Introduction
Landing gear are flight- and safety-critical items. The metals used to produce landing gear are prone to corrosion when the surface is marred or damaged. Like other aircraft components, corrosion and damage on landing gear has the potential for catastrophic failure and must be minimized or eliminated. Currently, mitigation of corrosion on United States Air Force (USAF) landing gear is accomplished using various types of coatings, including sacrificial plating (cadmium, low hydrogen embrittlement zinc-nickel [LHE Zn-Ni]), barrier plating (chromium, HVOF, nickel, anodization, etc.) and chromated primer/paint combinations.
Under operational conditions, landing gear are subject to numerous damage modes including abrasion/impact damage due to foreign object debris (FOD), rain, sand and dust erosion, runway debris, mechanical abrasion, etc. which remove the corrosion protective coatings, exposing the underlying bare metal. In addition, water pooling on plating/painted surfaces and threaded parts can promote corrosion. Ultimately, repairing or replacing landing gear parts due to corrosion is a significant maintenance cost, particularly with obsolete replacement parts in aging aircraft.
There is a critical need for advanced multi-functional coating technologies that are easily applied, cost-effective, mechanically durable, and more corrosion resistant than those currently available. Such coating technologies will shed water and corrosion initiators, be durable and abrasion/impact resistant and, as a result, provide longer-term corrosion protection of the steel and aluminum that comprise landing gear. These properties will enable reuse of parts instead of replacement, extend part lifetimes, reduce depot maintenance expense and reduce or eliminate hazardous waste (Cr, Cd) disposal costs and increase reliability and readiness of USAF assets.
Gentoo is a durable hydrophobic surface treatment system, to meet this need. Gentoo has shown exceptional durability and ability to shed water and other fluids (jet fuel, transmission fluid, deicing fluid) and has led to a significant improvement in both the delay and lower rate of corrosion over that of current United States Military qualified (MIL) paint and plating. This reduction in corrosion will directly translate to cost savings through decreased maintenance of landing gear components, and reduced rejection of corroded parts.

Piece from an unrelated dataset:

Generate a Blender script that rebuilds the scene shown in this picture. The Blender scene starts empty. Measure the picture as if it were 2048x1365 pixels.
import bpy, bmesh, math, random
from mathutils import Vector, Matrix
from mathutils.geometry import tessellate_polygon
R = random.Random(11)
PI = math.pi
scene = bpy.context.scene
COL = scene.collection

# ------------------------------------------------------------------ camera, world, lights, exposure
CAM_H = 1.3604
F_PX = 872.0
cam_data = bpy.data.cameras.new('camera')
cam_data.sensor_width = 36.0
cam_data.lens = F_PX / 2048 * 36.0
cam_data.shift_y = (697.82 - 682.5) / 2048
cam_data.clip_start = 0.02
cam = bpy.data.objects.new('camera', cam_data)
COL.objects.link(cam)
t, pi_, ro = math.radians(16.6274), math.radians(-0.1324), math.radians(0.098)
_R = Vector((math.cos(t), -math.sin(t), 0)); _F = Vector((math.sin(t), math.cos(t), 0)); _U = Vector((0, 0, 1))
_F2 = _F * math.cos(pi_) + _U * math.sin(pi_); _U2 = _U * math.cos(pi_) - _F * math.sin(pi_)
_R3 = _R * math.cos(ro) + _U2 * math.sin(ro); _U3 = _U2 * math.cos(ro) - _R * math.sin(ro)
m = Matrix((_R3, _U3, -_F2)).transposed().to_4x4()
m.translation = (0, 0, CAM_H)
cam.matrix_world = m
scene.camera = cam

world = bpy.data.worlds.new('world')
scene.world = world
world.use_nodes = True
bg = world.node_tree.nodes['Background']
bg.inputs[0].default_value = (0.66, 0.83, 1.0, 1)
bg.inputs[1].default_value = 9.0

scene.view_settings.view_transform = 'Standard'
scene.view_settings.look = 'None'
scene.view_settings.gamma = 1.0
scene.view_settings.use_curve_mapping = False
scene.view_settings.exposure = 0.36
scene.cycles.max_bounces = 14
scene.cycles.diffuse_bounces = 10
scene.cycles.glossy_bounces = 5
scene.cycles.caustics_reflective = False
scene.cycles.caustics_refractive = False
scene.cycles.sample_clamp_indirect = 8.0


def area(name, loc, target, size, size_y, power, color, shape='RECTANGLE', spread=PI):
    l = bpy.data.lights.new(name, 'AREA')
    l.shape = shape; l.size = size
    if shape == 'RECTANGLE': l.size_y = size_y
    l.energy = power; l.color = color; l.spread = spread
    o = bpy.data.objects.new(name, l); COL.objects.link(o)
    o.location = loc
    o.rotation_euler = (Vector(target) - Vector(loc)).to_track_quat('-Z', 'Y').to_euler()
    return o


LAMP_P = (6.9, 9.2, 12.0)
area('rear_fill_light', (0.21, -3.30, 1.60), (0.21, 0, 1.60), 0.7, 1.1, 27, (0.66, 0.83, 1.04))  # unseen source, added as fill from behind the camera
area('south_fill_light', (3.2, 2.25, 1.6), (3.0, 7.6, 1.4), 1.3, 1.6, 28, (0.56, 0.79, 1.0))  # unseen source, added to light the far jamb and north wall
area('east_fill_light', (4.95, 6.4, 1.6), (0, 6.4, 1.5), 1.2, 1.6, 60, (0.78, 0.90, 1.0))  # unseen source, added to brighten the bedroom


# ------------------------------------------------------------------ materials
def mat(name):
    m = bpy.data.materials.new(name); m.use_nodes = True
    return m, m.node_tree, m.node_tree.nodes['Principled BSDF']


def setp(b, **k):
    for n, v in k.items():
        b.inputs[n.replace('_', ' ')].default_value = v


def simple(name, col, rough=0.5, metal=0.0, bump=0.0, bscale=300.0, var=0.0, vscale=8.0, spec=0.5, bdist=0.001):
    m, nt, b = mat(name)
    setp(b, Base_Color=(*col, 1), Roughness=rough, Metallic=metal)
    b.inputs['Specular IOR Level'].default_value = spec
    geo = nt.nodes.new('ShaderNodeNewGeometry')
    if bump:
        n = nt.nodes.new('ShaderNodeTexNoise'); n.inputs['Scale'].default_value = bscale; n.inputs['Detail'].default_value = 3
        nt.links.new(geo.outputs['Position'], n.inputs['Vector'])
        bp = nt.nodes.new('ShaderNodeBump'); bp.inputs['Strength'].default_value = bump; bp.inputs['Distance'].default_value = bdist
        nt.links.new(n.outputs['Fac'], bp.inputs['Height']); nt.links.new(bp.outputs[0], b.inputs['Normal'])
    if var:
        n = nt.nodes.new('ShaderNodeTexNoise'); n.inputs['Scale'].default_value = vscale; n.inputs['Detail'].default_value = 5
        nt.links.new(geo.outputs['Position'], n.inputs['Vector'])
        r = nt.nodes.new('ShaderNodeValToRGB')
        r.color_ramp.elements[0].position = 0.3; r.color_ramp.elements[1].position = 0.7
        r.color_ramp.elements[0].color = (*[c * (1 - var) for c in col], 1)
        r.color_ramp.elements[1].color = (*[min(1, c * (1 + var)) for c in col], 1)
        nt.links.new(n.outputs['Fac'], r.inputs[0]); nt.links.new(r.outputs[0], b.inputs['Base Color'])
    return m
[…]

The hydrophobic surface treatment is comprised of a transparent, hybrid organic-inorganic matrix based on silane-modified polymer chemistry. The surface treatment combines the flexibility, impact resistance, durability, abrasion resistance, corrosion protection, and UV resistance of commercially available organic polymer coatings combined with low surface energy for enhanced water-shedding performance.
The ultra-thin (<5 µm), rapid-cure, single-coat system has been applied to previously painted, bare metallic and polymeric surfaces using common application techniques such as flow coat, brush or spray. The high optical transparency of the hydrophobic treatment does not alter the appearance of target substrates, but enhances watershed capability, improves corrosion resistance, resists mechanical abrasion and impact damage, reduces salt accumulation, and resists weathering degradation of the object.